(Scene script records)
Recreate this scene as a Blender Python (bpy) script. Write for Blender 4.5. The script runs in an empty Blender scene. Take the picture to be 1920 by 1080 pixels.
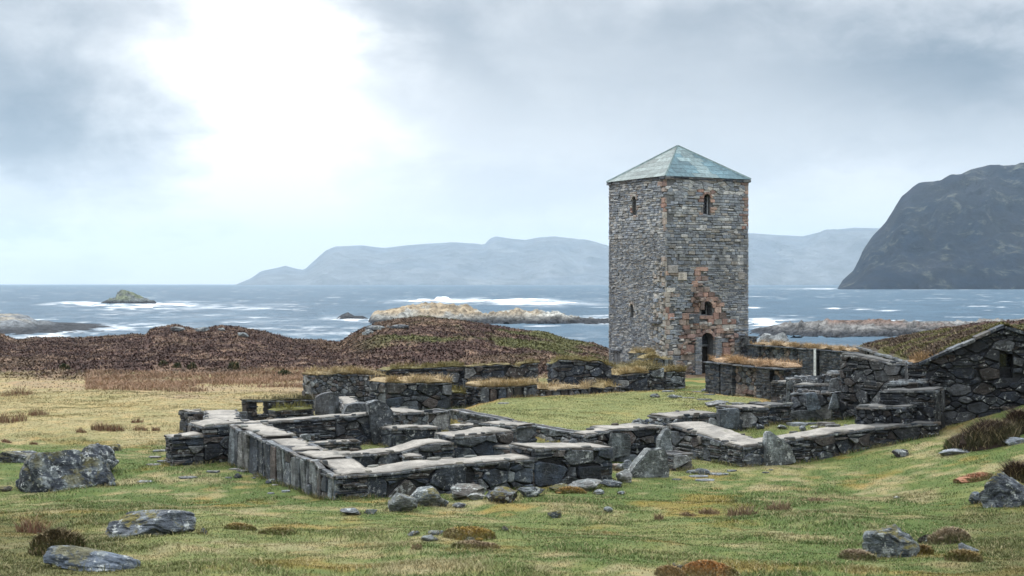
import bpy, bmesh, math, random
import numpy as np
from mathutils import Vector, Matrix, noise as mnoise

# ------------------------------------------------------------------ scene, camera, light, exposure
scene = bpy.context.scene
COL = scene.collection
F, CX, HY, ZC = 2667.0, 960.0, 532.0, 5.7      # focal length and horizon of the photograph in its pixels; eye height (m)
SEA = -6.3

cam_d = bpy.data.cameras.new("camera"); cam = bpy.data.objects.new("camera", cam_d); COL.objects.link(cam)
cam_d.lens = 50.0; cam_d.sensor_width = 36.0; cam_d.clip_start = 0.1; cam_d.clip_end = 60000.0
cam.location = (0, 0, ZC); cam.rotation_euler = (math.radians(90) - math.atan((540 - HY) / F), 0, 0)
cam_d.dof.use_dof = True; cam_d.dof.focus_distance = 62.0; cam_d.dof.aperture_fstop = 3.2
scene.camera = cam

SUN_AZ, SUN_EL = math.radians(-38), math.radians(42)
world = bpy.data.worlds.new("World"); scene.world = world; world.use_nodes = True
def build_world():
    nt = world.node_tree; nt.nodes.clear(); N, Lk = nt.nodes.new, nt.links.new
    def M(op, a, b=None, c=None, clamp=False):
        n = N('ShaderNodeMath'); n.operation = op; n.use_clamp = clamp
        for i, v in enumerate((a, b, c)):
            if v is None: continue
            if isinstance(v, (int, float)): n.inputs[i].default_value = v
            else: Lk(v, n.inputs[i])
        return n.outputs[0]
    tc = N('ShaderNodeTexCoord'); sp = N('ShaderNodeSeparateXYZ'); Lk(tc.outputs['Generated'], sp.inputs[0])
    x, y, z = sp.outputs
    zs = M('ADD', M('MAXIMUM', z, 0.0), 0.13)
    cb = N('ShaderNodeCombineXYZ'); Lk(M('DIVIDE', x, zs), cb.inputs[0]); Lk(M('DIVIDE', y, zs), cb.inputs[1])
    def noise(scale, det, rough, dist=0.0):
        n = N('ShaderNodeTexNoise'); n.inputs['Scale'].default_value = scale; n.inputs['Detail'].default_value = det
        n.inputs['Roughness'].default_value = rough; n.inputs['Distortion'].default_value = dist; Lk(cb.outputs[0], n.inputs['Vector']); return n.outputs[0]
    n1 = M('SUBTRACT', noise(1.1, 6, 0.55, 0.6), 0.5); n2 = M('SUBTRACT', noise(3.4, 6, 0.6, 0.4), 0.5)
    def dnoise(sc, det, off):
        m = N('ShaderNodeVectorMath'); m.operation = 'MULTIPLY_ADD'; Lk(tc.outputs['Generated'], m.inputs[0]); m.inputs[1].default_value = (sc, sc, sc * 1.7); m.inputs[2].default_value = (off, off, off)
        n = N('ShaderNodeTexNoise'); n.inputs['Scale'].default_value = 1.0; n.inputs['Detail'].default_value = det; n.inputs['Roughness'].default_value = .55; n.inputs['Distortion'].default_value = .3; Lk(m.outputs[0], n.inputs['Vector'])
        return M('SUBTRACT', n.outputs[0], .5)
    n3 = dnoise(9.0, 6, 3.0); n4 = dnoise(26.0, 6, 8.0)
    az = M('ADD', M('ARCTAN2', x, y), M('ADD', M('MULTIPLY', n1, 0.07), M('MULTIPLY', n3, 0.22))); el = M('ADD', M('ARCSINE', z), M('ADD', M('MULTIPLY', n2, 0.025), M('MULTIPLY', n4, 0.06)))
    def gauss(px, py, wx, wy, amp):
        a = M('DIVIDE', M('SUBTRACT', az, (px - CX) / F), wx / F); e = M('DIVIDE', M('SUBTRACT', el, (HY - py) / F), wy / F)
        return M('MULTIPLY', M('EXPONENT', M('MULTIPLY', M('ADD', M('MULTIPLY', a, a), M('MULTIPLY', e, e)), -1.0)), amp)
    def smooth(v, a, b):
        n = N('ShaderNodeMapRange'); n.interpolation_type = 'SMOOTHSTEP'; Lk(v, n.inputs[0])
        n.inputs[1].default_value = a; n.inputs[2].default_value = b; return n.outputs[0]
    L = M('ADD', 0.43, M('MULTIPLY', M('SUBTRACT', 1.0, smooth(el, 0.02, 0.085)), 0.50))
    for g in [(500, 60, 150, 230, 0.85), (560, 270, 230, 130, 0.50), (430, 200, 260, 200, 0.12), (100, 280, 300, 80, -0.30), (20, 130, 170, 120, -0.26), (1800, 140, 330, 95, -0.38), (800, 70, 170, 100, -0.16),
              (1250, 60, 380, 90, -0.14), (1560, 350, 260, 60, 0.22), (1000, 300, 300, 60, 0.14), (60, 425, 120, 22, -0.20), (250, 470, 400, 40, 0.10)]:
        L = M('ADD', L, gauss(*g))
    L = M('ADD', L, M('ADD', M('ADD', M('MULTIPLY', n1, 0.22), M('MULTIPLY', n2, 0.14)), M('ADD', M('MULTIPLY', n3, 0.38), M('MULTIPLY', n4, 0.24))))
    mix = N('ShaderNodeMix'); mix.data_type = 'RGBA'; mix.clamp_factor = True; Lk(L, mix.inputs[0])
    mix.inputs[6].default_value = (0.150, 0.190, 0.242, 1); mix.inputs[7].default_value = (1.0, 1.0, 1.0, 1)
    up = M('ADD', 1.0, M('MULTIPLY', smooth(el, 0.22, 0.95), SKY_TOP))         # an overcast sky is brightest overhead
    vm = N('ShaderNodeVectorMath'); vm.operation = 'SCALE'; Lk(mix.outputs[2], vm.inputs[0]); Lk(M('MULTIPLY', up, 10.0), vm.inputs['Scale'])
    sky = N('ShaderNodeTexSky'); sky.sky_type = 'NISHITA'; sky.sun_disc = False
    sky.sun_elevation = SUN_EL; sky.sun_rotation = SUN_AZ
    cl = N('ShaderNodeMix'); cl.data_type = 'RGBA'; cl.inputs[0].default_value = 0.97
    Lk(sky.outputs[0], cl.inputs[6]); Lk(vm.outputs[0], cl.inputs[7])
    bg = N('ShaderNodeBackground'); bg.inputs[1].default_value = 0.1; Lk(cl.outputs[2], bg.inputs[0])
    out = N('ShaderNodeOutputWorld'); Lk(bg.outputs[0], out.inputs[0])
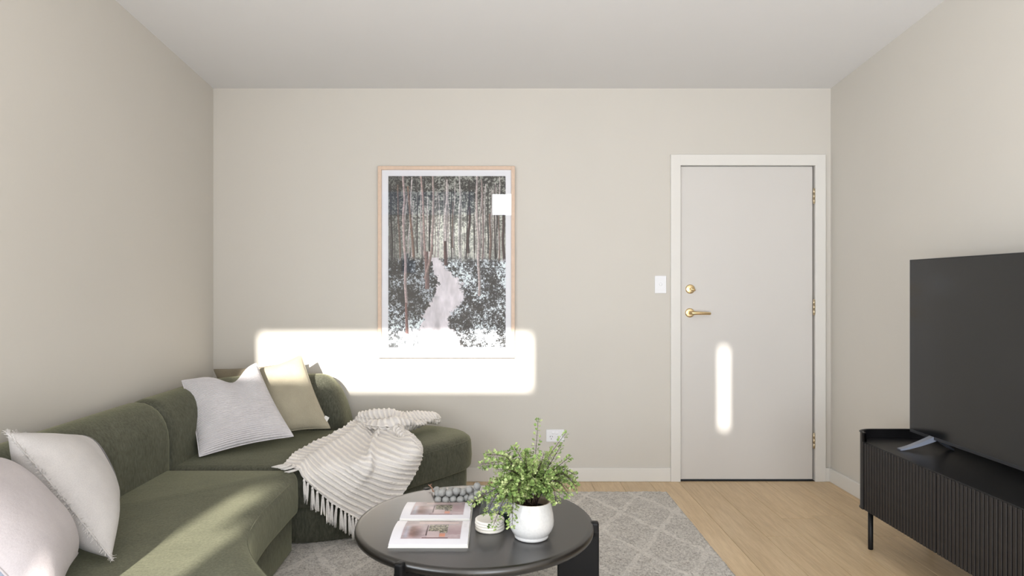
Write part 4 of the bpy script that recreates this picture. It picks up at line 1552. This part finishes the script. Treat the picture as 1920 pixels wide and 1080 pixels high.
def rounded_rect(x0, x1, y0, y1, r, n=10):
    pts = []
    for (cx_, cy_, a0) in ((x1 - r, y1 - r, 0), (x0 + r, y1 - r, 90), (x0 + r, y0 + r, 180), (x1 - r, y0 + r, 270)):
        for k in range(n + 1):
            a = math.radians(a0 + 90 * k / n)
            pts.append(Vector((cx_ + r * math.cos(a), cy_ + r * math.sin(a))))
    return pts


outl = rounded_rect(FXc, BXc, YN, YE, 0.095)
# carcass: recessed behind the doors between the rounded ends
slab('cabinet_body', rounded_rect(FXc + 0.022, BXc, YN + 0.02, YE - 0.02, 0.09), [(0.02, ZC + 0.002), (0, ZC + 0.004), (0, ZT - 0.016), (0.01, ZT - 0.014)], M['black_wood'], cab)
top_prof = [(0.004, ZT - 0.016), (0.001, ZT - 0.014), (0.0, ZT - 0.012), (0.0, ZT - 0.003), (0.003, ZT), (0.02, ZT)]
for nm, zz in (('cabinet_top', 0), ('cabinet_bottom', -(ZT - 0.018 - ZC))):
    o = slab(nm, rounded_rect(FXc + 0.004, BXc, YN + 0.006, YE - 0.006, 0.09), [(a, z + zz) for a, z in top_prof], M['black_wood'], cab)
    for p_ in o.data.polygons: p_.use_smooth = False
# curved end shells with raised lip
def shell(path, z0, z1, t, name, bev=0.004, drop_front=0.0):
    V, Fc = [], []
    n = len(path)
    nor = []
    for i in range(n):
        tt = (path[min(i + 1, n - 1)] - path[max(0, i - 1)]).normalized()
        nor.append(Vector((-tt.y, tt.x)))
    ring = [(0, z0 + bev), (0, z1 - bev), (bev * 0.4, z1 - bev * 0.3), (bev, z1), (t - bev, z1), (t - bev * 0.4, z1 - bev * 0.3), (t, z1 - bev), (t, z0 + bev), (t - bev, z0), (bev, z0)]
    for i in range(n):
        for (o_, z) in ring:
            zz = z
            if drop_front and z > z1 - 0.02:
                pass
            q = path[i] + nor[i] * o_
            # the lip ramps down at its free end
            if z > ZT:
                s = min(1.0, i / 6.0)
                zz = ZT + (z - ZT) * (1 - (1 - s) ** 2) ** 0.5
            V.append((q.x, q.y, zz))
    m = len(ring)
    for i in range(n - 1):
        for k in range(m):
            k2 = (k + 1) % m
            Fc.append((i * m + k, i * m + k2, (i + 1) * m + k2, (i + 1) * m + k))
    Fc.append(tuple(range(m))); Fc.append(tuple((n - 1) * m + k for k in range(m - 1, -1, -1)))
    o = mesh(name, V, Fc, M['black_wood'], cab, smooth=False)
    bm = bmesh.new(); bm.from_mesh(o.data); bmesh.ops.recalc_face_normals(bm, faces=bm.faces); bm.to_mesh(o.data); bm.free()
    for p_ in o.data.polygons: p_.use_smooth = len(p_.vertices) == 4
    return o

LIP = 0.042
YD0 = 3.185                     # where the flutes start
far = [Vector((FXc, YD0 - 0.010 + 0.004 * k)) for k in range(4)] + [p for p in rounded_rect(FXc, BXc, YN, YE, 0.095, 16)[:34]][::-1][0:]
# path: front plane -> far-left corner -> far end -> back corner
rc = 0.095
path = [Vector((FXc, YD0 + 0.0008 * k)) for k in range(0, 7)]
for k in range(0, 17):
    a = math.radians(180 - 90 * k / 16)
    path.append(Vector((FXc + rc + rc * math.cos(a), YE - rc + rc * math.sin(a))))
for k in range(0, 17):
    a = math.radians(90 - 90 * k / 16)
    path.append(Vector((BXc - rc + rc * math.cos(a), YE - rc + rc * math.sin(a))))
path.append(Vector((BXc, YE - rc - 0.05)))
pf = path[::1]
shell(pf[::1], ZC, ZT + LIP, -0.012, 'curved_end_panel')
pn = [Vector((p.x, YN + (YE - p.y))) for p in path]
shell(pn, ZC, ZT + LIP, 0.012, 'curved_end_panel')
box('back_lip', (BXc, YN + rc, ZC), (BXc + 0.012, YE - rc - 0.04, ZT + LIP), M['black_wood'], cab, bevel=0.003)
# fluted doors
dedge = [3.183, 2.657, 2.131, 1.605]
slat_me = None
for i in range(3):
    ya, yb = dedge[i + 1] + 0.002, dedge[i] - 0.002
    if i == 2: ya = YN + 0.10
    dd = box('door', (FXc + 0.008, ya, ZC + 0.0), (FXc + 0.021, yb, ZT - 0.017), M['black_metal'], cab)
    ns = max(1, int(round((yb - ya) / 0.0219)))
    pitch = (yb - ya) / ns
    if slat_me is None:
        bm = bmesh.new()
        box_bm(bm, (0, -pitch / 2 + 0.0028, 0), (0.010, pitch / 2 - 0.0028, ZT - 0.004 - ZC), 0.0018, 1)
        slat_me = D.meshes.new('slat'); bm.to_mesh(slat_me); bm.free(); slat_me.materials.append(M['slat'])
    for k in range(ns):
        o = D.objects.new('slat', slat_me)
        COL.objects.link(o)
        o.parent = dd
        o.location = (FXc, ya + pitch * (k + 0.5), ZC)
# legs
for (lx, ly) in ((1.797, 3.185), (2.09, 3.185), (1.797, 1.45), (2.09, 1.45)):
    V, Fc = merge([tube_data([(lx, ly, 0.0), (lx, ly, 0.004), (lx, ly, ZC + 0.002)], [0.010, 0.0115, 0.0115], 20)])
    lg = mesh('leg', V, Fc, M['black_metal'], cab, smooth=True)
    box('bracket', (lx - 0.014, ly - 0.05, ZC - 0.010), (lx + 0.014, ly + 0.014, ZC + 0.002), M['black_metal'], lg, bevel=0.003)

# ------------------------------------------------------------------ television
tv = empty('television', (1.98, 2.43, ZT), 'large flat black television standing on the tv cabinet', 'television')
XT = 1.965
TY1 = XT * F / (1705.5 - CX)    # far edge
TY0 = TY1 - 1.452
TZ0, TZ1 = CH - 0.3505 * XT, CH + 0.0672 * XT
box('tv_housing', (XT + 0.003, TY0, TZ0), (XT + 0.018, TY1, TZ1), M['tv_bezel'], tv, bevel=0.003)
box('back_shell', (XT + 0.017, TY0 + 0.25, TZ0 + 0.02), (XT + 0.06, TY1 - 0.25, TZ0 + 0.42), M['tv_bezel'], tv, bevel=0.015, seg=4)
bw = 0.004
box('screen', (XT + 0.0005, TY0 + bw, TZ0 + 0.014), (XT + 0.006, TY1 - bw, TZ1 - bw), M['screen'], tv)
for lo, hi in (((XT, TY0, TZ0), (XT + 0.008, TY1, TZ0 + 0.0145)), ((XT, TY0, TZ1 - bw), (XT + 0.008, TY1, TZ1)),
               ((XT, TY0, TZ0), (XT + 0.008, TY0 + bw, TZ1)), ((XT, TY1 - bw, TZ0), (XT + 0.008, TY1, TZ1))):
    box('bezel', lo, hi, M['tv_bezel'], tv, bevel=0.001, seg=1)
# splayed feet
for yc, sg in ((TY1 - 0.165, 1), (TY0 + 0.165, -1)):
    for (dx, tilt) in ((-1, 1), (1, 1)):
        a = Vector((XT + 0.02, yc, TZ0 + 0.012))
        e = Vector((XT + (-0.130 if dx < 0 else 0.115), yc + sg * 0.035, ZT + 0.004))
        V, Fc = [], []
        w = Vector((0, 0.014, 0))
        n = 8
        for i in range(n + 1):
            t = i / n
            c_ = a.lerp(e, t)
            c_.z = e.z + (a.z - e.z) * (1 - t) ** 1.25
            tk = 0.010 * (1 - t) + 0.003
            for (s_, u_) in ((-1, -1), (1, -1), (1, 1), (-1, 1)):
                V.append(c_ + w * s_ * (1.1 - 0.15 * t) + Vector((0, 0, tk * u_)))
        for i in range(n):
            for k in range(4):
                Fc.append((i * 4 + k, i * 4 + (k + 1) % 4, (i + 1) * 4 + (k + 1) % 4, (i + 1) * 4 + k))
        Fc.append((0, 1, 2, 3)); Fc.append((n * 4 + 3, n * 4 + 2, n * 4 + 1, n * 4))
        o = mesh('foot', V, Fc, M['tv_foot'], tv)
        bm = bmesh.new(); bm.from_mesh(o.data); bmesh.ops.recalc_face_normals(bm, faces=bm.faces)
        lo_ = min(v_.co.z for v_ in bm.verts)
        if lo_ < ZT + 0.0005:
            for v_ in bm.verts: v_.co.z += (ZT + 0.0005 - lo_)
        bm.to_mesh(o.data); bm.free()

§ What is asked
Scan the material above for the word "picture". Copy each line where it occurs.

§ Result
Recreate this scene as a Blender Python (bpy) script. Write for Blender 4.5. The script runs in an empty Blender scene. Take the picture to be 1920 by 1080 pixels.
Write part 4 of the bpy script that recreates this picture. It picks up at line 1552. This part finishes the script. Treat the picture as 1920 pixels wide and 1080 pixels high.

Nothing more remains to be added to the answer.